The first calibration is the step that takes your alternative process from "it roughly works" to "it works reproducibly". You concretely measure how your chemistry responds to light on your paper with your UV source, and you get a correction curve that you'll apply to all your future images so they print the way you saw them.
Plan on one to two hours start to finish, including the time the sensitized paper takes to dry. Active work in the app runs fifteen to twenty minutes. The rest is waiting — chemistry drying between steps.
#What you do
Step one — Download the test chart. Open Calibration Flow, go to the Test Chart module, choose the variant suited to your process. For a cyanotype, an Aquaprint, a charbon, a bromoil or a gumoil: take a negative chart. For a résinotype: a positive chart. For the version: start with the plain one. If your printer renders flat tints poorly, take the high-resolution A4 landscape version with dithering. The downloaded file is a high-resolution PNG, ready to print.
Step two — Print on transparency. Print the PNG on an inkjet transparency with no colour management at all — that's the absolute rule, without which your calibration will be wrong even if everything else is flawless. The Printing a test chart without colour management page explains how to turn off your printer's automatic corrections.
Step three — Sensitize your paper. Depending on your process, prepare your sensitized paper as usual — brush-coated sensitizer for cyanotype, pre-sensitized gum for Aquaprint, and so on. Nothing specific to Calibration Flow here, your usual chemistry workflow applies.
Step four — Expose your chart. Lay the transparency on the sensitized paper, expose for the time set for your process with your usual UV source. Then dry your exposed paper following your routine. The whole usual chemistry chain applies. Once dry, you physically have a printed test chart — 25 grey patches from paper white to the densest black your process can reach.

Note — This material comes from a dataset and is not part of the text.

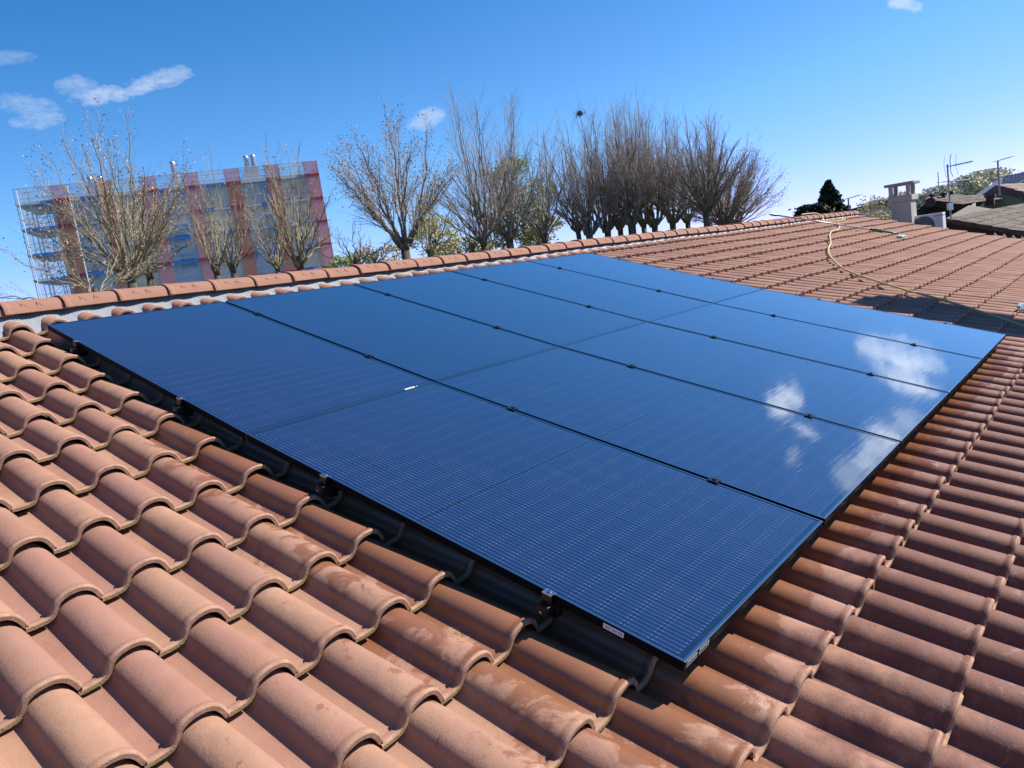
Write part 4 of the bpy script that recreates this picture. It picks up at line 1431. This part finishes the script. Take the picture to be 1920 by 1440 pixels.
for (pa, pb_) in ((A + sl2 * 2.9, A), (A, onp(XF, sB_))):
    a_, b_ = pa - off, pb_ - off
    m2_ = MB()
    m2_.add([a_ + [0, 0, -.03], b_ + [0, 0, -.03], b_ + [0, 0, -.22], a_ + [0, 0, -.22]], [(0, 1, 2, 3)])
    m2_.build('verge_board', M_DKW, nh)
sN = s1
kk = 0
while sN < 8.3:                                 # stepped verge tiles
    a_, b_ = onp(XN - .03, sN) - off, onp(XN - .03, min(sN + .37, 8.4)) - off
    m_.add([a_ + [0, 0, .02], b_ + [0, 0, .035], b_ + [0, 0, -.10], a_ + [0, 0, -.085]], [(0, 1, 2, 3)])
    sN += .36
m_.build('fascia', simple('verge_tiles_dark', (.07, .04, .03), (.04, .025, .02), 6, .9), nh)
m_ = MB()
rd = A - off
m_.cyl(rd + [-.06, 0, -.08], rd + [.5, 0, -.08], .17, 20)
m_.build('ridge_end', simple('ridge_end_red', (.10, .045, .035), (.07, .03, .025), 8, .9), nh)
m_ = MB()
vp = hit(1857, 380, A, nP)
vb = vp - off
m_.box(vb + [-.10, -.13, -.1], vb + [.10, .13, .22])
m_.box(vb + [-.15, -.18, .22], vb + [.15, .18, .30])
m_.build('vent', simple('clay_vent', (.09, .045, .035), rough=.9), nh)

gable_house('beige_house', 'beige house with brown verges behind the old brown roof', 38, (1868, 347), (1925, 362), (1838, 371), 9,
            simple('tan_roof', (.27, .21, .165), (.22, .17, .135), 5, .9), simple('beige_wall', (.36, .31, .22), (.31, .27, .19), 2, .9), simple('brown_fascia', (.14, .08, .065), (.11, .06, .05), 3, .8), ext_r=1.5, ext_l=.3, over=.25, thick=.16)
E0, E1, R0, R1 = at(1820, 371, 55), at(1945, 349, 52), at(1882, 331, 60), at(1945, 316, 58)
bh = empty('blue_roofed_house', (E1[0], E1[1], ZG))
tag(bh, 'farther house with dark blue slate roof at the right edge', 'house')
off = np.array(bh.location)
m_ = MB()
rooftiles(m_, R0 - off, R1 - off, R0 + (E1 - R1) - off, .3, .3, .01)
dn = np.array([0, 0, -.12])
q = [E0 - off, R0 - off, R0 + (E1 - R1) - off]
m_.add(q + [p + dn for p in q], [(0, 1, 2), (5, 4, 3), (0, 2, 5, 3), (0, 3, 4, 1)])
m_.build('roof', simple('blue_slate', (.05, .085, .17), (.035, .065, .14), 3, .6), bh)
m_ = MB()
vwall(m_, [E0 - off + [.4, .2, -.15], R0 + (E1 - R1) - off + [.4, .2, -.15], E1 - off + [.4, 0, -.15]], 0)
m_.build('wall', simple('pale_grey_wall', (.30, .34, .36), rough=.9), bh)
m_ = MB()
g3 = [at(1896, 350, 49.5) - off, at(1945, 326, 49.5) - off, at(1945, 360, 49.5) - off]
m_.add(g3 + [p + np.array([.3, .1, 0]) for p in g3], [(0, 1, 2), (5, 4, 3), (0, 3, 4, 1), (1, 4, 5, 2), (2, 5, 3, 0)])
m_.build('dormer_wall', simple('dormer_grey', (.28, .32, .33), rough=.9), bh)
gable_house('white_walled_house', 'white walled house with thin grey roof left of the chimney', 24, (1652, 375), (1672, 377), (1592, 392), 2.2,
            simple('grey_roof', (.12, .11, .11), (.09, .085, .085), 4, .8), simple('white_wall', (.34, .32, .34), (.30, .28, .30), 2, .9), simple('grey_fascia', (.06, .06, .07), rough=.8), ext_r=.3, over=.12, wall_in=.1, thick=.03)

# chimney beside the verge
c0 = atX(1693, 410, 18.55)
ch = empty('rendered_chimney', (18.55, c0[1], ZG))
tag(ch, 'pale rendered chimney with a slab cap on four short posts', 'chimney')
zt = atX(1690, 378, 18.55)[2] - ZG
yl, yr = atX(1671, 400, 18.3)[1] - c0[1], atX(1709, 400, 18.3)[1] - c0[1]
M_CH = simple('chimney_render_pale', (.32, .30, .28), (.27, .255, .24), 3, .9, bmp=.3)
m_ = MB(); m_.box((-.25, yr, 0), (.27, yl, zt)); m_.build('stack', M_CH, ch, bevel=.01)
m_ = MB(); m_.box((-.29, yr - .04, zt), (.31, yl + .04, zt + .13)); m_.build('collar', M_CH, ch, bevel=.01)
m_ = MB(); m_.box((-.34, yr - .10, zt + .37), (.36, yl + .10, zt + .43)); m_.build('cap_slab', simple('slab_grey', (.22, .21, .20), rough=.9), ch, bevel=.008)
for (xa, ya) in ((-.27, yl - .06), (-.27, yr), (.19, yl - .06), (.19, yr)):
    m_ = MB(); m_.box((xa, ya, zt + .13), (xa + .08, ya + .08, zt + .37)); m_.build('cap_post', M_CH, ch)

# annex with the air conditioner and white pickets
za = atX(1775, 449, 18.9)[2] - .35
an = empty('flat_annex', (18.3, -1.0, ZG))
tag(an, 'low flat roofed annex beyond the verge carrying the air conditioner', 'annex')
m_ = MB(); m_.box((0, -4.0, 0), (2.0, .6, za - ZG - .12)); m_.build('wall', M_RENDER, an)
m_ = MB(); m_.box((-.1, -4.1, za - ZG - .12), (2.1, .7, za - ZG)); m_.build('roof', simple('bitumen_roof', (.05, .05, .055), rough=.9), an)
X_ = 18.6
pl_, pr_ = atX(1711, 407, X_), atX(1767, 397, X_)
ac = empty('air_conditioner', (X_, .5 * (pl_[1] + pr_[1]), za))
tag(ac, 'white outdoor air conditioner unit with round fan grille beside the chimney', 'air conditioner')
hw = .5 * (pl_[1] - pr_[1])
ht = .5 * (pl_[2] + pr_[2]) - za
M_AC = simple('ac_white', (.50, .52, .53), (.46, .48, .50), 2, .4)
m_ = MB(); m_.box((0, -hw, .33), (.32, hw, ht)); m_.build('casing', M_AC, ac, bevel=.012)
fy = hw * .28
fz = ht - .27
fr_ = .235
m_ = MB()
th = np.linspace(0, 2 * math.pi, 33)[:-1]
m_.add([(-.006, fy + fr_ * math.cos(a), fz + fr_ * math.sin(a)) for a in th] , [tuple(range(32))])
m_.build('fan_recess', simple('fan_dark', (.05, .06, .07), rough=.6), ac)
m_ = MB()
for q in range(1, 7):
    r_ = fr_ * q / 6
    ring_ = [(-.016, fy + r_ * math.cos(a), fz + r_ * math.sin(a)) for a in np.linspace(0, 2 * math.pi, 25)]
    m_.tube(ring_, .004, 4)
for a in np.linspace(0, math.pi, 7)[:-1]:
    m_.tube([(-.02, fy + fr_ * math.cos(a), fz + fr_ * math.sin(a)), (-.02, fy - fr_ * math.cos(a), fz - fr_ * math.sin(a))], .004, 4)
m_.build('fan_grille', simple('grille_grey', (.25, .28, .30), rough=.5), ac)
m_ = MB(); m_.box((-.004, -hw * .93, fz - fr_), (0.0, -hw * .38, ht - .03)); m_.build('service_panel', simple('ac_panel', (.44, .46, .48), rough=.4), ac)
m_ = MB()
for q, wq in enumerate((.02, .03, .018, .026, .03, .02)):
    y_ = -hw * .48 - q * .040
    m_.box((-.0065, y_ - wq, ht - .075), (-.0045, y_, ht - .055 + .006 * (q % 2)))
m_.build('badge', simple('badge_grey', (.10, .11, .12), rough=.5), ac)
m_ = MB(); m_.box((.02, -hw + .05, 0), (.3, -hw + .12, .33)); m_.build('foot', M_BLK, ac)
m_ = MB(); m_.box((.02, hw - .12, 0), (.3, hw - .05, .33)); m_.build('foot', M_BLK, ac)
m_ = MB(); m_.tube(spline([(.2, -hw - .01, .35), (.2, -hw - .12, .3), (.2, -hw - .16, .05), (.2, -hw - .16, -.0)]), .03, 8); m_.build('pipe_cover', M_AC, ac)
pf = empty('picket_fence', (18.35, -2.6, za))
tag(pf, 'row of white pointed pickets showing above the far verge', 'fence')
for px_ in (1865, 1882, 1899, 1916):
    tp_ = atX(px_, 436.5 + (px_ - 1865) * .13, 18.35)
    y_ = tp_[1] + 2.6
    z_ = tp_[2] - za
    m_ = MB()
    m_.add([(0, y_ - .045, 0), (0, y_ + .045, 0), (0, y_ + .045, z_ - .07), (0, y_, z_), (0, y_ - .045, z_ - .07), (.025, y_ - .045, 0), (.025, y_ + .045, 0), (.025, y_ + .045, z_ - .07), (.025, y_, z_), (.025, y_ - .045, z_ - .07)],
           [(0, 1, 2, 3, 4), (9, 8, 7, 6, 5), (0, 5, 6, 1), (1, 6, 7, 2), (2, 7, 8, 3), (3, 8, 9, 4), (4, 9, 5, 0)])
    m_.build('picket', simple('picket_white', (.55, .55, .56), rough=.6), pf)
m_ = MB(); m_.box((.026, .1, .06), (.045, -1.4 + .9, .10)); m_.build('fence_rail', simple('picket_rail', (.5, .5, .5), rough=.6), pf)

# antennas
M_AL = simple('antenna_grey', (.25, .27, .30), rough=.5, metal=.4)
def antenna(px, foot_py, top_py, d, label, kind):
    b0 = at(px, foot_py, d); t0 = at(px, top_py, d)
    root = empty('antenna', (b0[0], b0[1], b0[2]), (0, 0, math.atan2(RGT[1], RGT[0])))
    tag(root, label, 'antenna')
    H = t0[2] - b0[2]
    s_ = d / 22.0
    m_ = MB(); m_.cyl((0, 0, -.3), (0, 0, H), .02 * s_, 8); m_.build('mast', M_AL, root)
    if kind == 'full':
        m_ = MB()
        m_.cyl((-.02, 0, H - .06), (.62, .0, H - .02), .012, 6)
        for q in range(12):
            x_ = .16 + q * .038
            m_.cyl((x_, -.10, H - .05 + .002 * q), (x_, .10, H - .05 + .002 * q), .005, 4)
            m_.cyl((x_, 0, H - .075 + .002 * q), (x_, 0, H - .02 + .002 * q), .006, 4)
        m_.build('boom', simple('boom_dark', (.06, .065, .07), rough=.6), root)
        m_ = MB()
        for sgn_ in (-1, 1):
            m_.tube(spline([(.08, 0, H - .05), (.07, 0, H - .05 + sgn_ * .12), (.12 if sgn_ < 0 else .10, 0, H - .05 + sgn_ * .27)]), .009, 5)
        m_.tube(spline([(.08, -.25, H + .2), (.06, -.25, H - .05), (.10, -.25, H - .3)]), .005, 4)
        m_.tube(spline([(.08, .25, H + .2), (.06, .25, H - .05), (.10, .25, H - .3)]), .005, 4)
        m_.build('reflector', M_AL, root)
        m_ = MB()
        zz_ = H * .62
        m_.cyl((-.28, 0, zz_), (.52, 0, zz_ - .04), .009, 5)
        m_.cyl((-.24, 0, zz_ - .22), (-.24, 0, zz_ + .24), .010, 5)
        for (zq, x0_, x1_) in ((zz_ + .24, -.55, -.02), (zz_ - .22, -.62, -.05), (zz_ + .0, -.42, .2), (zz_ + .06, -.2, .3), (zz_ - .02, .0, .45)):
            m_.cyl((x0_, -.35, zq - .02), (x1_, .35, zq + .03), .004, 4)
        m_.build('lower_array', M_AL, root)
        m_ = MB(); m_.box((-.055, -.05, -.05), (.055, .05, .12)); m_.build('base_bracket', M_STEEL, root)
        m_ = MB(); m_.box((.01, -.04, H * .30), (.07, .04, H * .30 + .09)); m_.build('amplifier', M_BLK, root)
    else:
        m_ = MB()
        m_.cyl((-.05 * s_, 0, H), (.30 * s_, 0, H + .05 * s_), .008 * s_, 4)
        m_.cyl((-.12 * s_, 0, H - .38 * s_), (.18 * s_, 0, H - .35 * s_), .008 * s_, 4)
        for q in range(5):
            x_ = (.0 + q * .07) * s_
            m_.cyl((x_, -.2 * s_, H + .01 * s_ * q), (x_, .2 * s_, H + .01 * s_ * q), .005 * s_, 4)
        m_.build('array', M_AL, root)
antenna(1781.5, 390, 307, 22, 'large television antenna on a grey mast by the old roof', 'full')
antenna(1873.5, 352, 301, 37, 'thin bent antenna on the beige house', 'small')
antenna(1592, 392, 372, 60, 'tiny distant antenna between the conifer and the dry shrub', 'small')
for (px_, py_, d_, lb) in ((1747, 372, 45, 'thin dark flue left of the small gable behind the old roof'), (1769, 369, 45, 'short dark flue on the small gable behind the old roof')):
    p_ = at(px_, py_, d_)
    m_ = MB()
    m_.tube([(0, 0, -2.5), (0, 0, .1)], .09, 8)
    m_.tube([(0, 0, .1), (0, 0, .18), (0, 0, .25)], [.16, .16, .03], 8)
    o = m_.build('flue', M_BLK)
    o.location = p_
    tag(o, lb, 'flue')
gable_house('small_house', 'small pale gabled house low behind the old brown roof', 46, (1758, 369), (1778, 373), (1748, 373), 6,
            simple('dull_roof', (.14, .13, .13), rough=.9), simple('pale_wall', (.33, .34, .34), rough=.9), simple('thin_fascia', (.05, .05, .055), rough=.9), over=.1, wall_in=.02, thick=.0, ext_r=1.2, ext_l=.5)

Step five — Import into the app. Photograph the dried chart with your iPhone or scan it with a flatbed scanner. Import the photo into Calibration Flow through the Curve module. iPhone HEIC, JPEG, PNG — all are read directly.
Step six — Analyse and adjust. The app automatically places the measurement zones on your scanned chart and computes your process's response curve. The Smart Analyzer proposes a reasonable starting point for the three sliders (black point, white point, midtone gamma). You adjust if needed — the preview and the curve update in real time. See Tonal analysis for the detail.
Step seven — Export the .acv. Once the curve suits you, export it in Adobe
.acv format. You get a small file (under one kilobyte) that you'll load into Photoshop's Curves panel on your final images. You can also save the calibration as a preset in the library to find it again later.
#Why it's worth taking the time to calibrate
Without calibration, your process responds in its own way — shadows block up to black, highlights crush to white, the usable tonal range may be 8 to 10 exploitable grey levels out of the 25 your paper can technically produce. With calibration, you recover the full range — 20 to 22 distinct levels on your final prints. Visually, that's the difference between a "rough" print and a "faithful" one.
It's also what makes your work reproducible over time. A calibration saved on 19 May 2026 tells you exactly how your process responded that day. Six months later, you can run another calibration and compare — if the new curve is very close to the old one, your chemistry is stable. If they diverge, you know something has drifted.
#When to start later
If you're a complete beginner in alt-process. Get familiar with the process first over three or four prints — learn to sensitize, to expose, to wash. Once you pull a clean cyanotype on the first try, that's the moment to calibrate.
If you're making a one-off print with no intention of a series. Calibration takes an hour or two. If you just want to try a process for fun without making it a regular practice, you can skip this step — the result won't be optimal but stays valid.
If your process is still unstable. If your chemistry varies from one print to the next, or if you're still changing paper regularly, calibrating now makes little sense — the calibration will just capture a temporary state. Stabilize your routine first, then calibrate.
#Key points
| Step | Duration |
|---|---|
| Download the test chart | 1 minute |
| Print on transparency | 2-3 minutes |
| Sensitize the paper + drying | 20-30 minutes |
| Expose the chart | Varies by your process |
| Dry the print | 10-30 minutes |
| Import + analyse | 5-10 minutes |
| Adjust + export | 5-10 minutes |
| Total | 1 to 2 hours |
#The test
Run your first calibration on a process you have a handle on (typically cyanotype). Once the
.acv curve is exported, apply it in Photoshop to an image you've already printed before without calibration. Print the corrected version following exactly the same protocol as the uncorrected version. Compare the two prints — the corrected version should have more nuance in the shadows and more breathing room in the whites. If you don't see a difference, either your calibration didn't capture your process's response, or your process is already very linear (a rare case).